Our dissenting colleagues frankly concede that there are a number of issues of fact which must be determined and join the court in directing an early trial of the "colorable claims” of the plaintiffs.
We should like to note, too, the candid concession by the plaintiffs of "the obvious fact that the city is experiencing economic difficulties”.
*603In conclusion, we find that the granting of the temporary injunction by Special Term was an improvident exercise of discretion. Because of the issues of fact presented by this record the plaintiffs have simply been unable to demonstrate that they have a clear legal right to such an extraordinary remedy. We also believe that they have failed to demonstrate irreparable damage to them by a denial of this remedy because we find that, if, at the trial of the issues, the plaintiffs shall have succeeded in holding the defendants liable for breach of the contract, they can be fully compensated by the payment of back salaries and a restoration of their old positions as of the date of the illegal discharge.

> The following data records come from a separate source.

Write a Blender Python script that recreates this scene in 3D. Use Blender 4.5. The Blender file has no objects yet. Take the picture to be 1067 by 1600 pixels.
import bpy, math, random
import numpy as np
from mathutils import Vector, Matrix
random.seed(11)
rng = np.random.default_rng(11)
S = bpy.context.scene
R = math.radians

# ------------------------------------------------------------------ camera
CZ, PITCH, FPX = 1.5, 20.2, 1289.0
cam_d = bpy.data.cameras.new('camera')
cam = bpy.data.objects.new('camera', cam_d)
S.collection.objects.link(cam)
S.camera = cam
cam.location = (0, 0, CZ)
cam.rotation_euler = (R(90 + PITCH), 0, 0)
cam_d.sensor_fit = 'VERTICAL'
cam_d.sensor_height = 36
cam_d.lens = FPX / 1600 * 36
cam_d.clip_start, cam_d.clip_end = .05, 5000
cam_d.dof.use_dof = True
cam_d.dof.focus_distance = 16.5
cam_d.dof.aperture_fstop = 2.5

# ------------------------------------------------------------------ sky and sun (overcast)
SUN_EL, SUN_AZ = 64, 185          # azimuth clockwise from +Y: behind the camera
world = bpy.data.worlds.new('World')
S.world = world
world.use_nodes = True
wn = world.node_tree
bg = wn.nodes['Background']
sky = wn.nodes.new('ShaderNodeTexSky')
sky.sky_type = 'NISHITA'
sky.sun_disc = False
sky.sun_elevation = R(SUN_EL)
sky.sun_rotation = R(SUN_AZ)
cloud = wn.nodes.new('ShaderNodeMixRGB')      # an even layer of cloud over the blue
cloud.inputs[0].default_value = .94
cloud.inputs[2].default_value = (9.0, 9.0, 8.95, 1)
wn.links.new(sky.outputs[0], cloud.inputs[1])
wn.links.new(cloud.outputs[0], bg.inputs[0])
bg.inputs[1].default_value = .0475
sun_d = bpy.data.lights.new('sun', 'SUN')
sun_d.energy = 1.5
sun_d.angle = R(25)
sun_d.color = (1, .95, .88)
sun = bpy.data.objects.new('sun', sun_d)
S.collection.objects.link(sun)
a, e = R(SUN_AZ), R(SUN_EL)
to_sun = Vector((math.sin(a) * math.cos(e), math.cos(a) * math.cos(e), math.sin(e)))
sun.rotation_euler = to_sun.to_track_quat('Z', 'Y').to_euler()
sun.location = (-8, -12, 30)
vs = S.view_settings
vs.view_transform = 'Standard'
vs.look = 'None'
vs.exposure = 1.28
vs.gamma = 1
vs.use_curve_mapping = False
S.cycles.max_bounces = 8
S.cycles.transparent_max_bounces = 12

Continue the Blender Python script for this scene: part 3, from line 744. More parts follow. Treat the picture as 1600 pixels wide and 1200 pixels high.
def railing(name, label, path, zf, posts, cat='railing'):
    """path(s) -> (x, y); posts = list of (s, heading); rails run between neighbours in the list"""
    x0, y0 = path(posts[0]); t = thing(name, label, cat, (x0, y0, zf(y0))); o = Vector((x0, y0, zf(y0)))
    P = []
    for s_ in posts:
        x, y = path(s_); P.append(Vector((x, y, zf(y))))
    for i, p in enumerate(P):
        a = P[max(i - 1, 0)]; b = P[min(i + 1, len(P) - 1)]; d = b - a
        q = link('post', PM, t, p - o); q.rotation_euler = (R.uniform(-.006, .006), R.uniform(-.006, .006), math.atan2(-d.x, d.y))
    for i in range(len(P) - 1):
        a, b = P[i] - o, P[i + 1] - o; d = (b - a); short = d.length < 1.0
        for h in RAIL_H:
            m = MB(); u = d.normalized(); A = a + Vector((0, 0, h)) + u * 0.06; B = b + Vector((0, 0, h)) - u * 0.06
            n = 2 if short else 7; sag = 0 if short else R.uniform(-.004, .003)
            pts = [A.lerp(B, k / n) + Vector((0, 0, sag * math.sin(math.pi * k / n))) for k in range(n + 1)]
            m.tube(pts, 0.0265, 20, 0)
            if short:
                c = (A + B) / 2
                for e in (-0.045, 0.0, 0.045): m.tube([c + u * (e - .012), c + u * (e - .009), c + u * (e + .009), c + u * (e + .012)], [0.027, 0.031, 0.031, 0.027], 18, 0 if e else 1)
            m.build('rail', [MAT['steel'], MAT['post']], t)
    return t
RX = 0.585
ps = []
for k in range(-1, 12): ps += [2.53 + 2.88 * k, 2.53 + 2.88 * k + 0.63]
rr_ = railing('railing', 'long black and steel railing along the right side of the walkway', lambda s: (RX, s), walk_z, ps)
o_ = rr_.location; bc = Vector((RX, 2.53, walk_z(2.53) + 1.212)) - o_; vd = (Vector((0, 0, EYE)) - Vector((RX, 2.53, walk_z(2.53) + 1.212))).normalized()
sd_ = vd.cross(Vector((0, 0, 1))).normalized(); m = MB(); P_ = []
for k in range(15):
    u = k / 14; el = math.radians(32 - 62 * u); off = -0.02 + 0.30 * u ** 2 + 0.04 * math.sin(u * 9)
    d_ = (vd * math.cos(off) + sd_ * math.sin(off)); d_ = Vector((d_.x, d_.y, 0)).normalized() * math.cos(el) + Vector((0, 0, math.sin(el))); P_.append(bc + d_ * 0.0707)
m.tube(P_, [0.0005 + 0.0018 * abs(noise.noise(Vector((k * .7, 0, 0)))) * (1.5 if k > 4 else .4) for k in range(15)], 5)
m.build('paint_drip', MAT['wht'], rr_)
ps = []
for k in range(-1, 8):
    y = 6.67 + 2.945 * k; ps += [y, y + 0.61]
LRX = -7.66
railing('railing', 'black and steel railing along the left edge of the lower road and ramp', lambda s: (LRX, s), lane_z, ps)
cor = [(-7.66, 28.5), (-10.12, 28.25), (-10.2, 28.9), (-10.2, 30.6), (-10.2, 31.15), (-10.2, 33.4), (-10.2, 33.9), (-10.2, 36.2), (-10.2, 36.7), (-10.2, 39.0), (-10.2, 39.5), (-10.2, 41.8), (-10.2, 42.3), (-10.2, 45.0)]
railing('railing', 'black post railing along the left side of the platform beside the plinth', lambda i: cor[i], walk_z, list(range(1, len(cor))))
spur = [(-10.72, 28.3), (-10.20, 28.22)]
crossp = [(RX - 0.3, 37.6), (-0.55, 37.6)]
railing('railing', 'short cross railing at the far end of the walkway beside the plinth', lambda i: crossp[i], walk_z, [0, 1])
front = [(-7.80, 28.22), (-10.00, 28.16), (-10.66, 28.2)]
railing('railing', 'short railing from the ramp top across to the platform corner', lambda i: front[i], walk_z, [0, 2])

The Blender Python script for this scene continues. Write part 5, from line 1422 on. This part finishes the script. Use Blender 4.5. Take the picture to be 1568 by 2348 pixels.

We also desire to make clear that we have not passed upon the merits of this litigation, as we believe all the questions presented are matters for the trial court to explore on the basis of the proofs offered and only when the facts are established can the law be applied,
Recognizing the exigencies of the situation in this litigation and the parties having indicated that they are ready to proceed to trial, it is directed that a trial of the issues proceed at the earliest possible time.
Accordingly, the order appealed from should be reversed on the law and on the facts, and the motion denied, without costs.